Big deal. The Yankees are desperate for third basemen and potential impact bats with Alex Rodriguez out of their lineup until around June, Derek Jeter uncertain for Opening Day, and Curtis Granderson perhaps on his way out the door. For a one-year deal, I don't see the problem with giving Youk a try, especially with no clear alternatives from within at the moment.

Is Youkilis a defensive whiz at the hot corner? No, not really, but slick-fielding, good-hitting third basemen are a hot commodity. Not everyone can be a Mike Schmidt or Adrian Beltre. It would not be that different for the Yanks anyway. Some people cite A-Rod's solid '11 in the field as a reason why he's a good defensive third baseman, but that was an anomaly in a little more than half a season. UZR takes about three years to give more accurate results, and since 2009 when injuries started to limit his action, A-Rod's UZR/150 is -0.2. It's mediocre, and if they have to take a hit in defense until A-Rod returns, that's fine. The fact that he adds the Nick Swisher -esque versatility of the ability to play first base to give Mark Teixeira a rest is just a bonus. There, he legitimately is a good fielder.
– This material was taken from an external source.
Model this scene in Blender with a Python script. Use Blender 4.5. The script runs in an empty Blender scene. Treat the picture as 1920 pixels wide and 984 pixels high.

It is a legitimate concern to point to Youk's declining offense as reason for some trepidation. Since his .307/.411/.564, 159 wRC+ season in 2010, he has declined to a .258/.373/.459, 126 wRC+ in 2011, and a .235/.336/.409, 102 wRC+ in 2012. He will be 34 in Spring Training, and like A-Rod, he has suffered from the injury bug over the previous three seasons. Again, though, the alternatives are not great. Those numbers are still probably going to be better than anyone else on the free agent and trade market unless Cashman has a sly deal up his sleeve. $12 million might seem like an overpay for those 2012 numbers, but his 126 wRC+ in '11 would have been $16.7 million according to FanGraphs. If he can rebound to numbers slightly worse than that, he will easily be worth the $12 million. There was a reason he was an annual MVP candidate in his Boston prime--he is a good baseball player. Good baseball players can find a second wind.

The contract might be an offer lower than what he expected, but GMs have clearly noticed his decline. This offer's a classic "make-good" Yankee deal to a former star. If he comes to New York on that and puts up a great season, he can get a much better one next offseason. Daniel Barbarisi reports that the offer is in Youk's price range (as does Jack Curry), so if it's real, he may very well accept it.

As far as the stigma of a former Red Sox player coming to New York goes, I seem to recall a guy regarded as a bit of an ass coming to New York in 1920 and then becoming the greatest player who ever lived. No, Youk is not Babe, but the point is still there. Sparky Lyle, Wade Boggs, Roger Clemens, and Johnny Damon all also moved from Boston to New York and endeared themselves to the fans. Clemens was even more despised and he wound up popular. If he performs, no one will be thinking about his former Boston days. Even if he wasn't a Boston star, fans would be booing him if he struggled anyway.

The bottom line is that one-year deals rarely hurt. Yes, the Yankees are aiming for a budget in 2014, but they're fine for whatever payroll they want in 2013. If Youk doesn't work out, then they can easily ditch the problem next offseason if not sooner. Give him a chance, fans. You might be surprised by the results.